Makalelerinde, kapitalizmin bu haliyle sürdürülemez olduğuna, nasıl radikal bir dönüşüm geçirilebilieceği üzerine yoğun bir tartışma yürütüyor.“Bunun için önce onun temel inançlarının, sistemin önkoşullarını oluşturan varsayımların, koordinatlarının değişmesi gerektiğini” söylüyor ve sistemin kendi içinden çıkan değişim dinamiklerinin analizine bol bol yer veriyor.

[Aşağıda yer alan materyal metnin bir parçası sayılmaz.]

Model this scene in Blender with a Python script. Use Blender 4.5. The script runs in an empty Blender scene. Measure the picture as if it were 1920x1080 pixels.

Solun değişimi doğru okuyabilmesi, anlamlandırabilmesi için öncelikle, düşüncede bir paradigma değişimine gitmesi gerekir, diyor Dicleli. Yeni solun bu değişim trendlerini görebilen, sistemi içinden dönüştürecek reformlar için vizyon geliştirebilen bir sol olacağını belirtiyor ve bu yeni solun dünyada gelişmekte olduğunu söylüyor.
Yeni solun düşünme paradigması için şunları dikkate alması gerektiğini düşünüyor: “Şeyleri (evreni, eko-sistemleri, insan beynini, medyayı, interneti…) şimdiye kadar olduğu gibi merkezi, hiyerarşik, duvar sınırlı sistemler sistemler olarak değil, ilişki ve bağlantı ağları olarak görmek, algılamak ve düşünmek – yatay, merkezsiz, kendi kendine örgütlenen ve geçirgen zar sınırlı, açık ağ sistemleri olarak…[ İnsan da bu ağlardaki, içinden madde, enerji, enformasyon ve sosyal ilişki akışları geçen bir düğüm noktasıdır] Dolayısıyla ekonomik, sosyal, politik, kültürel her türlü örgütlenmenin ve yönetim tarzının böyle bir dönüşüme ihtiyaç duyduğunu görmek gerekiyor.”
“Küresel Finansal Çöküşün Ardından Yeni Paradigmalar”başlıklı, 2009 tarihli konuşmasında, enine boyuna bir durum analizinin ardından, “O zaman mutlaka sürekli reform partisi gibi bir parti lazım, yani işi devamlı reform yapmak olan, sürekli reform peşinde koşan, durmadan bunu yapan bir parti lazım. Japonların fabrikada sürekli iyileştirme teorisi var. Onun gibi sürekli reform,….çünkü her şey hızla değişiyor….her düzeyde iktidarı amaçlayan bir parti değil, bugünden durumu değiştirmeye çalışan bir hareket lazım ve iktidara geldiği zaman da iktidarın kendisini değiştirmeyi, dağıtmayı, parçalamayı, ademi merkezileştirmeye çalışan bir hareket lazı,” diyerek, yeni sol parti, yeni sol siyasete dair görüşlerine açıklık getiriyor.
Zülfü Dicleli’nin görüşlerine katılsak da katılmasak da, Dünyayı Anlamak ve Değiştirmek Üzerine YENİDEN DÜŞÜNÜRKEN’in değişimi ve gelmekte olanı görmeye çalışmak ve yeni sol ve siyaset üzerine düşünce egzersizi yapmak için çok elverişli bir kitap olduğunu düşünüyorum.